▶ _Aim_
Write out the listing in full, matching it word for word.

▶ _Dataset section_
------------------------
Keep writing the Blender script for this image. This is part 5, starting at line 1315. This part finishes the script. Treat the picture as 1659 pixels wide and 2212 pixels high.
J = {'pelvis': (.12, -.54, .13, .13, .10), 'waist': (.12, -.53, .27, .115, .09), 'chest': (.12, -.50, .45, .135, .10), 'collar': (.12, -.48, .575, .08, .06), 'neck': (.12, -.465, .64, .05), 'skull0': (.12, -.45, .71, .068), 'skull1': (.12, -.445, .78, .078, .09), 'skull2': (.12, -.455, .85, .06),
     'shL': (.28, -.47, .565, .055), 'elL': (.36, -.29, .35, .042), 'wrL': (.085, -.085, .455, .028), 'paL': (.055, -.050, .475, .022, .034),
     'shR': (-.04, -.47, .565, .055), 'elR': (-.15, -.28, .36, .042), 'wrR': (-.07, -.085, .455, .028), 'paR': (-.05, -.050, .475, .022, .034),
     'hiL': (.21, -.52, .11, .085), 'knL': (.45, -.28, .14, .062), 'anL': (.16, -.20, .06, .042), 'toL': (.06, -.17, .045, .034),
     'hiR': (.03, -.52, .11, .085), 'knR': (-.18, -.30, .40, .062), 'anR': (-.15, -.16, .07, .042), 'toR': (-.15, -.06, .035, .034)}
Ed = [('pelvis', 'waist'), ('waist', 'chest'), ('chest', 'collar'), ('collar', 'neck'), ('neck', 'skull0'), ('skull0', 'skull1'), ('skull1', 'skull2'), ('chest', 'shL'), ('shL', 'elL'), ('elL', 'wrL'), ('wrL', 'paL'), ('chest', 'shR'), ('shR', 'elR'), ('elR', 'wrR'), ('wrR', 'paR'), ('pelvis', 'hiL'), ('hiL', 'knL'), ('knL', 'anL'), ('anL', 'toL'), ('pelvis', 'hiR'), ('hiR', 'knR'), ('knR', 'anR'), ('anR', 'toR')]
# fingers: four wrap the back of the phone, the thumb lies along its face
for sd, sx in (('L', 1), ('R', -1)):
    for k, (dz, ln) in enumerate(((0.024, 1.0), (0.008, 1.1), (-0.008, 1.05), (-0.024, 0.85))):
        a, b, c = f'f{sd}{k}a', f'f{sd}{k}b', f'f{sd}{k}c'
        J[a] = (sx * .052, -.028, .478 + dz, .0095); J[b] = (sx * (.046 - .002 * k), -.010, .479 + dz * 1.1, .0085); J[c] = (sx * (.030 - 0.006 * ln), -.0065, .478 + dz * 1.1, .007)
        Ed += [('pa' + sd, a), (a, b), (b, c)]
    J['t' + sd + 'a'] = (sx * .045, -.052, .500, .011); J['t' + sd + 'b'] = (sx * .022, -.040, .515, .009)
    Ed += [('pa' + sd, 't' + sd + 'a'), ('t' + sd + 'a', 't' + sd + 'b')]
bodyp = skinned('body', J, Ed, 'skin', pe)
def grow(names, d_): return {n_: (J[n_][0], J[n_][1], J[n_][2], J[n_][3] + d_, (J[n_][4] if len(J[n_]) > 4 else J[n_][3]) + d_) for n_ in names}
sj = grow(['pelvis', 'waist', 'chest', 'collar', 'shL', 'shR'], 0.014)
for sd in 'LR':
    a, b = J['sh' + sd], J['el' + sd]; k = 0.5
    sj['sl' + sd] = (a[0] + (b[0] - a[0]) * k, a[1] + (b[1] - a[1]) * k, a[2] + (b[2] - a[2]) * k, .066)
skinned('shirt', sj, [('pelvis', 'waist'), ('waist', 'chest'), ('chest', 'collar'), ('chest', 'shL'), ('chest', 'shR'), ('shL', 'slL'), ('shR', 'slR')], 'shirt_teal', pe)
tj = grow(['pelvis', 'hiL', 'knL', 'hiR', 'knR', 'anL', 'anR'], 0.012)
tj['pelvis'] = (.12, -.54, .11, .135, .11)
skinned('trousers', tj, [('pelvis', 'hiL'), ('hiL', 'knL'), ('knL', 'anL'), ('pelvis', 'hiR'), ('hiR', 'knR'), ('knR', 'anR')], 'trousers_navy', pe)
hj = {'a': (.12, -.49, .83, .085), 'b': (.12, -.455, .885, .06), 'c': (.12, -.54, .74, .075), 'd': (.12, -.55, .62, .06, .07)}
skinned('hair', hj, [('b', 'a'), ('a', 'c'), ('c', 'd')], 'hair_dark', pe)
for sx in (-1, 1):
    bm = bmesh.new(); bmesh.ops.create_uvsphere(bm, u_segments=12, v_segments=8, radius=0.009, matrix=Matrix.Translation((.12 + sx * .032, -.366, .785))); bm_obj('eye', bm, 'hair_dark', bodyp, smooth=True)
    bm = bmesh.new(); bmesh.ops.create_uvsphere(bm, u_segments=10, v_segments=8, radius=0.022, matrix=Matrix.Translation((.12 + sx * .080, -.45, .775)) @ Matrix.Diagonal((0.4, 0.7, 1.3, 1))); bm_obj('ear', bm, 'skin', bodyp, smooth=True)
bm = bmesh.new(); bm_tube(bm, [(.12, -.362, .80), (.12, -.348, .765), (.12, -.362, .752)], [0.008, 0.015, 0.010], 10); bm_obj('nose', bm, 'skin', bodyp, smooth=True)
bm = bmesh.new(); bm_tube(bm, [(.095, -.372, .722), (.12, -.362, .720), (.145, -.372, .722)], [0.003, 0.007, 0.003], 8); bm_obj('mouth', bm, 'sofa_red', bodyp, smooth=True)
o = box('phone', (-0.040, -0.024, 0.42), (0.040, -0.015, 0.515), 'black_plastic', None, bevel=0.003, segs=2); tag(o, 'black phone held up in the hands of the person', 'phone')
------------------------
▶ _Written solution_
Keep writing the Blender script for this image. This is part 5, starting at line 1315. This part finishes the script. Treat the picture as 1659 pixels wide and 2212 pixels high.
J = {'pelvis': (.12, -.54, .13, .13, .10), 'waist': (.12, -.53, .27, .115, .09), 'chest': (.12, -.50, .45, .135, .10), 'collar': (.12, -.48, .575, .08, .06), 'neck': (.12, -.465, .64, .05), 'skull0': (.12, -.45, .71, .068), 'skull1': (.12, -.445, .78, .078, .09), 'skull2': (.12, -.455, .85, .06),
     'shL': (.28, -.47, .565, .055), 'elL': (.36, -.29, .35, .042), 'wrL': (.085, -.085, .455, .028), 'paL': (.055, -.050, .475, .022, .034),
     'shR': (-.04, -.47, .565, .055), 'elR': (-.15, -.28, .36, .042), 'wrR': (-.07, -.085, .455, .028), 'paR': (-.05, -.050, .475, .022, .034),
     'hiL': (.21, -.52, .11, .085), 'knL': (.45, -.28, .14, .062), 'anL': (.16, -.20, .06, .042), 'toL': (.06, -.17, .045, .034),
     'hiR': (.03, -.52, .11, .085), 'knR': (-.18, -.30, .40, .062), 'anR': (-.15, -.16, .07, .042), 'toR': (-.15, -.06, .035, .034)}
Ed = [('pelvis', 'waist'), ('waist', 'chest'), ('chest', 'collar'), ('collar', 'neck'), ('neck', 'skull0'), ('skull0', 'skull1'), ('skull1', 'skull2'), ('chest', 'shL'), ('shL', 'elL'), ('elL', 'wrL'), ('wrL', 'paL'), ('chest', 'shR'), ('shR', 'elR'), ('elR', 'wrR'), ('wrR', 'paR'), ('pelvis', 'hiL'), ('hiL', 'knL'), ('knL', 'anL'), ('anL', 'toL'), ('pelvis', 'hiR'), ('hiR', 'knR'), ('knR', 'anR'), ('anR', 'toR')]
# fingers: four wrap the back of the phone, the thumb lies along its face
for sd, sx in (('L', 1), ('R', -1)):
    for k, (dz, ln) in enumerate(((0.024, 1.0), (0.008, 1.1), (-0.008, 1.05), (-0.024, 0.85))):
        a, b, c = f'f{sd}{k}a', f'f{sd}{k}b', f'f{sd}{k}c'
        J[a] = (sx * .052, -.028, .478 + dz, .0095); J[b] = (sx * (.046 - .002 * k), -.010, .479 + dz * 1.1, .0085); J[c] = (sx * (.030 - 0.006 * ln), -.0065, .478 + dz * 1.1, .007)
        Ed += [('pa' + sd, a), (a, b), (b, c)]
    J['t' + sd + 'a'] = (sx * .045, -.052, .500, .011); J['t' + sd + 'b'] = (sx * .022, -.040, .515, .009)
    Ed += [('pa' + sd, 't' + sd + 'a'), ('t' + sd + 'a', 't' + sd + 'b')]
bodyp = skinned('body', J, Ed, 'skin', pe)
def grow(names, d_): return {n_: (J[n_][0], J[n_][1], J[n_][2], J[n_][3] + d_, (J[n_][4] if len(J[n_]) > 4 else J[n_][3]) + d_) for n_ in names}
sj = grow(['pelvis', 'waist', 'chest', 'collar', 'shL', 'shR'], 0.014)
for sd in 'LR':
    a, b = J['sh' + sd], J['el' + sd]; k = 0.5
    sj['sl' + sd] = (a[0] + (b[0] - a[0]) * k, a[1] + (b[1] - a[1]) * k, a[2] + (b[2] - a[2]) * k, .066)
skinned('shirt', sj, [('pelvis', 'waist'), ('waist', 'chest'), ('chest', 'collar'), ('chest', 'shL'), ('chest', 'shR'), ('shL', 'slL'), ('shR', 'slR')], 'shirt_teal', pe)
tj = grow(['pelvis', 'hiL', 'knL', 'hiR', 'knR', 'anL', 'anR'], 0.012)
tj['pelvis'] = (.12, -.54, .11, .135, .11)
skinned('trousers', tj, [('pelvis', 'hiL'), ('hiL', 'knL'), ('knL', 'anL'), ('pelvis', 'hiR'), ('hiR', 'knR'), ('knR', 'anR')], 'trousers_navy', pe)
hj = {'a': (.12, -.49, .83, .085), 'b': (.12, -.455, .885, .06), 'c': (.12, -.54, .74, .075), 'd': (.12, -.55, .62, .06, .07)}
skinned('hair', hj, [('b', 'a'), ('a', 'c'), ('c', 'd')], 'hair_dark', pe)
for sx in (-1, 1):
    bm = bmesh.new(); bmesh.ops.create_uvsphere(bm, u_segments=12, v_segments=8, radius=0.009, matrix=Matrix.Translation((.12 + sx * .032, -.366, .785))); bm_obj('eye', bm, 'hair_dark', bodyp, smooth=True)
    bm = bmesh.new(); bmesh.ops.create_uvsphere(bm, u_segments=10, v_segments=8, radius=0.022, matrix=Matrix.Translation((.12 + sx * .080, -.45, .775)) @ Matrix.Diagonal((0.4, 0.7, 1.3, 1))); bm_obj('ear', bm, 'skin', bodyp, smooth=True)
bm = bmesh.new(); bm_tube(bm, [(.12, -.362, .80), (.12, -.348, .765), (.12, -.362, .752)], [0.008, 0.015, 0.010], 10); bm_obj('nose', bm, 'skin', bodyp, smooth=True)
bm = bmesh.new(); bm_tube(bm, [(.095, -.372, .722), (.12, -.362, .720), (.145, -.372, .722)], [0.003, 0.007, 0.003], 8); bm_obj('mouth', bm, 'sofa_red', bodyp, smooth=True)
o = box('phone', (-0.040, -0.024, 0.42), (0.040, -0.015, 0.515), 'black_plastic', None, bevel=0.003, segs=2); tag(o, 'black phone held up in the hands of the person', 'phone')